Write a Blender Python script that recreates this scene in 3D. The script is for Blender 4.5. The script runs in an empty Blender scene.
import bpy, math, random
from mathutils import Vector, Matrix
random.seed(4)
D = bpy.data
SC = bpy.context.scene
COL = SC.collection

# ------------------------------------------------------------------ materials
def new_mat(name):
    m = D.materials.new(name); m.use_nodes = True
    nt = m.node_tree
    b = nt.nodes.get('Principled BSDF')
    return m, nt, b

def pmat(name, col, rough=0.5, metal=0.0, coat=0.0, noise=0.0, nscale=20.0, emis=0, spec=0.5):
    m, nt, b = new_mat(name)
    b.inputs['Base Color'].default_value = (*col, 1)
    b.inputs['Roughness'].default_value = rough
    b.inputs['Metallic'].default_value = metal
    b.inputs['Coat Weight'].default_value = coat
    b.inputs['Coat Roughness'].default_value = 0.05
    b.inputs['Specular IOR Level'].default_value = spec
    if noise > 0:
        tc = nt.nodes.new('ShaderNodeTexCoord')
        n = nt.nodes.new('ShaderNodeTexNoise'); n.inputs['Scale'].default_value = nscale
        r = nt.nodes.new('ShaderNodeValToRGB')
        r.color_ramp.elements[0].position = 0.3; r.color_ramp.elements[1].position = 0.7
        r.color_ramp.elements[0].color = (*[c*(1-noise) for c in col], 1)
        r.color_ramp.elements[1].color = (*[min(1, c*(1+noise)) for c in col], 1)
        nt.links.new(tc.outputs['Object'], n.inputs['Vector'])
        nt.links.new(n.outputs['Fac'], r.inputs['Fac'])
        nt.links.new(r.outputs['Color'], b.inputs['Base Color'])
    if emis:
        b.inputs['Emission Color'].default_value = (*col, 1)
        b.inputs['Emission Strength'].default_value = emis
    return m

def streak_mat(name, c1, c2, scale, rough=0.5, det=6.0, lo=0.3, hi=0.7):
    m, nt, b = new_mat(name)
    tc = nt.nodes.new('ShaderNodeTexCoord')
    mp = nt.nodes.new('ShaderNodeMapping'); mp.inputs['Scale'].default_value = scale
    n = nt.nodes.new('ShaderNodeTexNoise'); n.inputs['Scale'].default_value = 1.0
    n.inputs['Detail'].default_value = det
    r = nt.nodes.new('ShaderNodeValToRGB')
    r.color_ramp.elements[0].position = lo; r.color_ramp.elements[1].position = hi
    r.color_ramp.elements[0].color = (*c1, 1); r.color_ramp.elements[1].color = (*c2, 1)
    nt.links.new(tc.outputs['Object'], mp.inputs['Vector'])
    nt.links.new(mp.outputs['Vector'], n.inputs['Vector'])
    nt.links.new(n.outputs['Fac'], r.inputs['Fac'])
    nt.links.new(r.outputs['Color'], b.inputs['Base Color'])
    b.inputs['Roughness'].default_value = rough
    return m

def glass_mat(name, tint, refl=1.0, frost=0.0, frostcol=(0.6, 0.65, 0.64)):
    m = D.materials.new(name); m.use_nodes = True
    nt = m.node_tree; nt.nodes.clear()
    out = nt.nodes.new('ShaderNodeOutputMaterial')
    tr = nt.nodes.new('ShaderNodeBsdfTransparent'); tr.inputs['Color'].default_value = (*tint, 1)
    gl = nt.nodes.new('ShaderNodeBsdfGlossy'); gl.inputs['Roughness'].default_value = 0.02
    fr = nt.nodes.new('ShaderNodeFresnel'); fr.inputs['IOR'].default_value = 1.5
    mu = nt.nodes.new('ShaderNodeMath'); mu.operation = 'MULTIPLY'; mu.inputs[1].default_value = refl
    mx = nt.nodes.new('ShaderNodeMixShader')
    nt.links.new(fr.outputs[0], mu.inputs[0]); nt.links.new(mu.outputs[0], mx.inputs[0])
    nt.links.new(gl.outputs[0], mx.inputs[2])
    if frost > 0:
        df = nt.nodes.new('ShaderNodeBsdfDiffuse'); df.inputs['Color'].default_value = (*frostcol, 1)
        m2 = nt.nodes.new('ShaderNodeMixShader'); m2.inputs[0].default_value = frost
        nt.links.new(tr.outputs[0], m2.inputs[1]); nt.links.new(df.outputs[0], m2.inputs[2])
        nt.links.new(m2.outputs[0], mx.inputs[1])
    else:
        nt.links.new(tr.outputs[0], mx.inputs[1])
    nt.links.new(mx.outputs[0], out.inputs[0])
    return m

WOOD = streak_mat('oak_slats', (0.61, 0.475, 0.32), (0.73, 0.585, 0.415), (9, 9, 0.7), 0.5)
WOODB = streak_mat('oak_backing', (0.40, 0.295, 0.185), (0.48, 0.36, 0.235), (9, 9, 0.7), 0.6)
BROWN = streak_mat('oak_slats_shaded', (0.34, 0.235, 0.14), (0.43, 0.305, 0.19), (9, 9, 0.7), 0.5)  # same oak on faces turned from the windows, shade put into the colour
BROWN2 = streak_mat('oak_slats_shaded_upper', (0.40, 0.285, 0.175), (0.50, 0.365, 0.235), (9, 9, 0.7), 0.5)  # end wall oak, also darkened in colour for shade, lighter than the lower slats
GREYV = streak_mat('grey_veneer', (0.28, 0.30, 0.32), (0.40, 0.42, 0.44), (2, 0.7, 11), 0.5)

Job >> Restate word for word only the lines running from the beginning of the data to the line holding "return m, nt, b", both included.

Solution >>
Write a Blender Python script that recreates this scene in 3D. The script is for Blender 4.5. The script runs in an empty Blender scene.
import bpy, math, random
from mathutils import Vector, Matrix
random.seed(4)
D = bpy.data
SC = bpy.context.scene
COL = SC.collection

# ------------------------------------------------------------------ materials
def new_mat(name):
    m = D.materials.new(name); m.use_nodes = True
    nt = m.node_tree
    b = nt.nodes.get('Principled BSDF')
    return m, nt, b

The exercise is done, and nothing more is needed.